• _YOUR INSTRUCTIONS_
Reproduce the material in full, exactly as written.
↓↓↓
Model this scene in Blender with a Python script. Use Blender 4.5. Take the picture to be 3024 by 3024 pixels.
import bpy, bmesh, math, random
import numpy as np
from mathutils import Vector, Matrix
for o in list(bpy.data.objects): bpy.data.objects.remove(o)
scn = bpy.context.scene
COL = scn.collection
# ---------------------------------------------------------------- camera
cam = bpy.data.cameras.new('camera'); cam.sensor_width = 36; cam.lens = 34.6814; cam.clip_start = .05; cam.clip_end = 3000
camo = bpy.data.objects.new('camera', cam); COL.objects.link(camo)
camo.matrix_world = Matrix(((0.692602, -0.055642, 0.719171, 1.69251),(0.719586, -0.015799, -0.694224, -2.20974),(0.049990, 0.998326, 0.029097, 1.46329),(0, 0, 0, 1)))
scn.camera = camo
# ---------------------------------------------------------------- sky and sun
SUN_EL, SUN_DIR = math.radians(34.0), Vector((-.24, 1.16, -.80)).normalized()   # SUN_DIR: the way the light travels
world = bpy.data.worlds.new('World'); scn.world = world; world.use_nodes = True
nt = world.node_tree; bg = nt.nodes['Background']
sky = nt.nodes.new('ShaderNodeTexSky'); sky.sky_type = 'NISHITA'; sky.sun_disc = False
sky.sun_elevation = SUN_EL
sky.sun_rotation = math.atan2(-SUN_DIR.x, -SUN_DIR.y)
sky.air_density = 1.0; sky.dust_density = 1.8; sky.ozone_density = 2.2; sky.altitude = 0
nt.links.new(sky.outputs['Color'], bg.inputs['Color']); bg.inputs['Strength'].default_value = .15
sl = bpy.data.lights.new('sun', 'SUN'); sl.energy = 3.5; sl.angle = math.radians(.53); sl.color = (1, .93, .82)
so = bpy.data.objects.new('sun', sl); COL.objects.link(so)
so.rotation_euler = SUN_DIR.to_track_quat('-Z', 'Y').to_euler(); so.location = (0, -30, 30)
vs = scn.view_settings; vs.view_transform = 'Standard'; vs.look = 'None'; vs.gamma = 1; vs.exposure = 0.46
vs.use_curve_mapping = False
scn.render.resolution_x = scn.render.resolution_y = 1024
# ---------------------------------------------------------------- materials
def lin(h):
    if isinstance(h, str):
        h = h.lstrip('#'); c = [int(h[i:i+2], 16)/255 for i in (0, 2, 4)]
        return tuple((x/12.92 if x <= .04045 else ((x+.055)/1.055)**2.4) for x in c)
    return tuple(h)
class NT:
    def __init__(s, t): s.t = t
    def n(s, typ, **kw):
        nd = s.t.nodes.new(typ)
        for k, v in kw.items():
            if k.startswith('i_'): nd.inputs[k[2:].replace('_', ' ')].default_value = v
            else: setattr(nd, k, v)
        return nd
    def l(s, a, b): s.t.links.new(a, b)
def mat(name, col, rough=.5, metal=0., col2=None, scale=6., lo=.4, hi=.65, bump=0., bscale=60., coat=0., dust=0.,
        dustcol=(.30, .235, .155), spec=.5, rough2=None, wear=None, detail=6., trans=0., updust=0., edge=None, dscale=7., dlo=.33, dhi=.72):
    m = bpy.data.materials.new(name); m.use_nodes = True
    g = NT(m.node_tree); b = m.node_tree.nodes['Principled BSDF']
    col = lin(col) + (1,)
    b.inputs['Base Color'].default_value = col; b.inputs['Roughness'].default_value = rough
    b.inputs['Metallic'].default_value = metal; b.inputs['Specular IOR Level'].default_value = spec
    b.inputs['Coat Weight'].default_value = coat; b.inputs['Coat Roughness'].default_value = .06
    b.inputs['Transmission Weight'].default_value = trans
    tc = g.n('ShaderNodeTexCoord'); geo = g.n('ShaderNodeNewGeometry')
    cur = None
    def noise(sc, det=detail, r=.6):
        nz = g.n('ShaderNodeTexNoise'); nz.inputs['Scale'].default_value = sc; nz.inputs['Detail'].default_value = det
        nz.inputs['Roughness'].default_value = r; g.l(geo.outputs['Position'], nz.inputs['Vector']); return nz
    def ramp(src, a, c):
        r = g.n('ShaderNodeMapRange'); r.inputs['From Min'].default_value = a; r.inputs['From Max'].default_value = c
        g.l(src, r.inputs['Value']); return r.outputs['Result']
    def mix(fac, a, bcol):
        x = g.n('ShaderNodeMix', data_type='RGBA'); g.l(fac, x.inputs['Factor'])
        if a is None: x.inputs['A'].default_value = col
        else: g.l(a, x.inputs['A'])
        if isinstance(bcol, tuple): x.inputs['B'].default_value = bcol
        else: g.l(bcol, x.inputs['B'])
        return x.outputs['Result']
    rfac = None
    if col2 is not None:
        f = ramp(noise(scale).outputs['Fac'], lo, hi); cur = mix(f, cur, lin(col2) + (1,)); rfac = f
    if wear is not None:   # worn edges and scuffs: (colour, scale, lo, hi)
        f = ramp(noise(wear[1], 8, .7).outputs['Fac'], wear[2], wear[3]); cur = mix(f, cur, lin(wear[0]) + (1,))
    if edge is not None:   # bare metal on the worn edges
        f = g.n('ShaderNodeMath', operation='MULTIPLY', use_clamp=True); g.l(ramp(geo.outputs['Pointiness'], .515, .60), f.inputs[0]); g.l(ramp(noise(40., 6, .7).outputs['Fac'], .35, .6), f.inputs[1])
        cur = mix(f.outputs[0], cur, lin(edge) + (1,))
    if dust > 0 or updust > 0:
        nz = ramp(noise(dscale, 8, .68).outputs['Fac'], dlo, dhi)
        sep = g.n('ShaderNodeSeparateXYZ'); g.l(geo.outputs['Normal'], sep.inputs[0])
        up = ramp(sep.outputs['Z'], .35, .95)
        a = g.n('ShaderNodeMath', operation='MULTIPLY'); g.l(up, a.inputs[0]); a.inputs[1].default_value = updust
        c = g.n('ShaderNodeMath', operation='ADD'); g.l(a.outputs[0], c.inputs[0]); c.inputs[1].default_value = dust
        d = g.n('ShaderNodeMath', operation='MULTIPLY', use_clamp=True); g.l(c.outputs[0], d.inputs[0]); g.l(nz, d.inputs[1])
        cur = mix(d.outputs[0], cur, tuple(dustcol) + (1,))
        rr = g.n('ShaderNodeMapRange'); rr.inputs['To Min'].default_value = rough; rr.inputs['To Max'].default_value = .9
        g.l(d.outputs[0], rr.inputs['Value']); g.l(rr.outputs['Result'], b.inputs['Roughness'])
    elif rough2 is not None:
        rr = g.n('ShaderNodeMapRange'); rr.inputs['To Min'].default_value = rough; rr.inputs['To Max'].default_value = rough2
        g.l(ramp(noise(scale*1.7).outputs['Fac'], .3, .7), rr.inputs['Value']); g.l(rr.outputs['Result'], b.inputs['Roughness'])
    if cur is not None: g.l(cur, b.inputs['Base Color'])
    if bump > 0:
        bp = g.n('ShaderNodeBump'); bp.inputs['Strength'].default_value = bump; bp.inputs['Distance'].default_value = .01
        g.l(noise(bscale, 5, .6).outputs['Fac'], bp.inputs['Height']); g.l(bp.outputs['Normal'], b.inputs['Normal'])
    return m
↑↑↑
• _ANSWER TO THIS EXERCISE_
Model this scene in Blender with a Python script. Use Blender 4.5. Take the picture to be 3024 by 3024 pixels.
import bpy, bmesh, math, random
import numpy as np
from mathutils import Vector, Matrix
for o in list(bpy.data.objects): bpy.data.objects.remove(o)
scn = bpy.context.scene
COL = scn.collection
# ---------------------------------------------------------------- camera
cam = bpy.data.cameras.new('camera'); cam.sensor_width = 36; cam.lens = 34.6814; cam.clip_start = .05; cam.clip_end = 3000
camo = bpy.data.objects.new('camera', cam); COL.objects.link(camo)
camo.matrix_world = Matrix(((0.692602, -0.055642, 0.719171, 1.69251),(0.719586, -0.015799, -0.694224, -2.20974),(0.049990, 0.998326, 0.029097, 1.46329),(0, 0, 0, 1)))
scn.camera = camo
# ---------------------------------------------------------------- sky and sun
SUN_EL, SUN_DIR = math.radians(34.0), Vector((-.24, 1.16, -.80)).normalized()   # SUN_DIR: the way the light travels
world = bpy.data.worlds.new('World'); scn.world = world; world.use_nodes = True
nt = world.node_tree; bg = nt.nodes['Background']
sky = nt.nodes.new('ShaderNodeTexSky'); sky.sky_type = 'NISHITA'; sky.sun_disc = False
sky.sun_elevation = SUN_EL
sky.sun_rotation = math.atan2(-SUN_DIR.x, -SUN_DIR.y)
sky.air_density = 1.0; sky.dust_density = 1.8; sky.ozone_density = 2.2; sky.altitude = 0
nt.links.new(sky.outputs['Color'], bg.inputs['Color']); bg.inputs['Strength'].default_value = .15
sl = bpy.data.lights.new('sun', 'SUN'); sl.energy = 3.5; sl.angle = math.radians(.53); sl.color = (1, .93, .82)
so = bpy.data.objects.new('sun', sl); COL.objects.link(so)
so.rotation_euler = SUN_DIR.to_track_quat('-Z', 'Y').to_euler(); so.location = (0, -30, 30)
vs = scn.view_settings; vs.view_transform = 'Standard'; vs.look = 'None'; vs.gamma = 1; vs.exposure = 0.46
vs.use_curve_mapping = False
scn.render.resolution_x = scn.render.resolution_y = 1024
# ---------------------------------------------------------------- materials
def lin(h):
    if isinstance(h, str):
        h = h.lstrip('#'); c = [int(h[i:i+2], 16)/255 for i in (0, 2, 4)]
        return tuple((x/12.92 if x <= .04045 else ((x+.055)/1.055)**2.4) for x in c)
    return tuple(h)
class NT:
    def __init__(s, t): s.t = t
    def n(s, typ, **kw):
        nd = s.t.nodes.new(typ)
        for k, v in kw.items():
            if k.startswith('i_'): nd.inputs[k[2:].replace('_', ' ')].default_value = v
            else: setattr(nd, k, v)
        return nd
    def l(s, a, b): s.t.links.new(a, b)
def mat(name, col, rough=.5, metal=0., col2=None, scale=6., lo=.4, hi=.65, bump=0., bscale=60., coat=0., dust=0.,
        dustcol=(.30, .235, .155), spec=.5, rough2=None, wear=None, detail=6., trans=0., updust=0., edge=None, dscale=7., dlo=.33, dhi=.72):
    m = bpy.data.materials.new(name); m.use_nodes = True
    g = NT(m.node_tree); b = m.node_tree.nodes['Principled BSDF']
    col = lin(col) + (1,)
    b.inputs['Base Color'].default_value = col; b.inputs['Roughness'].default_value = rough
    b.inputs['Metallic'].default_value = metal; b.inputs['Specular IOR Level'].default_value = spec
    b.inputs['Coat Weight'].default_value = coat; b.inputs['Coat Roughness'].default_value = .06
    b.inputs['Transmission Weight'].default_value = trans
    tc = g.n('ShaderNodeTexCoord'); geo = g.n('ShaderNodeNewGeometry')
    cur = None
    def noise(sc, det=detail, r=.6):
        nz = g.n('ShaderNodeTexNoise'); nz.inputs['Scale'].default_value = sc; nz.inputs['Detail'].default_value = det
        nz.inputs['Roughness'].default_value = r; g.l(geo.outputs['Position'], nz.inputs['Vector']); return nz
    def ramp(src, a, c):
        r = g.n('ShaderNodeMapRange'); r.inputs['From Min'].default_value = a; r.inputs['From Max'].default_value = c
        g.l(src, r.inputs['Value']); return r.outputs['Result']
    def mix(fac, a, bcol):
        x = g.n('ShaderNodeMix', data_type='RGBA'); g.l(fac, x.inputs['Factor'])
        if a is None: x.inputs['A'].default_value = col
        else: g.l(a, x.inputs['A'])
        if isinstance(bcol, tuple): x.inputs['B'].default_value = bcol
        else: g.l(bcol, x.inputs['B'])
        return x.outputs['Result']
    rfac = None
    if col2 is not None:
        f = ramp(noise(scale).outputs['Fac'], lo, hi); cur = mix(f, cur, lin(col2) + (1,)); rfac = f
    if wear is not None:   # worn edges and scuffs: (colour, scale, lo, hi)
        f = ramp(noise(wear[1], 8, .7).outputs['Fac'], wear[2], wear[3]); cur = mix(f, cur, lin(wear[0]) + (1,))
    if edge is not None:   # bare metal on the worn edges
        f = g.n('ShaderNodeMath', operation='MULTIPLY', use_clamp=True); g.l(ramp(geo.outputs['Pointiness'], .515, .60), f.inputs[0]); g.l(ramp(noise(40., 6, .7).outputs['Fac'], .35, .6), f.inputs[1])
        cur = mix(f.outputs[0], cur, lin(edge) + (1,))
    if dust > 0 or updust > 0:
        nz = ramp(noise(dscale, 8, .68).outputs['Fac'], dlo, dhi)
        sep = g.n('ShaderNodeSeparateXYZ'); g.l(geo.outputs['Normal'], sep.inputs[0])
        up = ramp(sep.outputs['Z'], .35, .95)
        a = g.n('ShaderNodeMath', operation='MULTIPLY'); g.l(up, a.inputs[0]); a.inputs[1].default_value = updust
        c = g.n('ShaderNodeMath', operation='ADD'); g.l(a.outputs[0], c.inputs[0]); c.inputs[1].default_value = dust
        d = g.n('ShaderNodeMath', operation='MULTIPLY', use_clamp=True); g.l(c.outputs[0], d.inputs[0]); g.l(nz, d.inputs[1])
        cur = mix(d.outputs[0], cur, tuple(dustcol) + (1,))
        rr = g.n('ShaderNodeMapRange'); rr.inputs['To Min'].default_value = rough; rr.inputs['To Max'].default_value = .9
        g.l(d.outputs[0], rr.inputs['Value']); g.l(rr.outputs['Result'], b.inputs['Roughness'])
    elif rough2 is not None:
        rr = g.n('ShaderNodeMapRange'); rr.inputs['To Min'].default_value = rough; rr.inputs['To Max'].default_value = rough2
        g.l(ramp(noise(scale*1.7).outputs['Fac'], .3, .7), rr.inputs['Value']); g.l(rr.outputs['Result'], b.inputs['Roughness'])
    if cur is not None: g.l(cur, b.inputs['Base Color'])
    if bump > 0:
        bp = g.n('ShaderNodeBump'); bp.inputs['Strength'].default_value = bump; bp.inputs['Distance'].default_value = .01
        g.l(noise(bscale, 5, .6).outputs['Fac'], bp.inputs['Height']); g.l(bp.outputs['Normal'], b.inputs['Normal'])
    return m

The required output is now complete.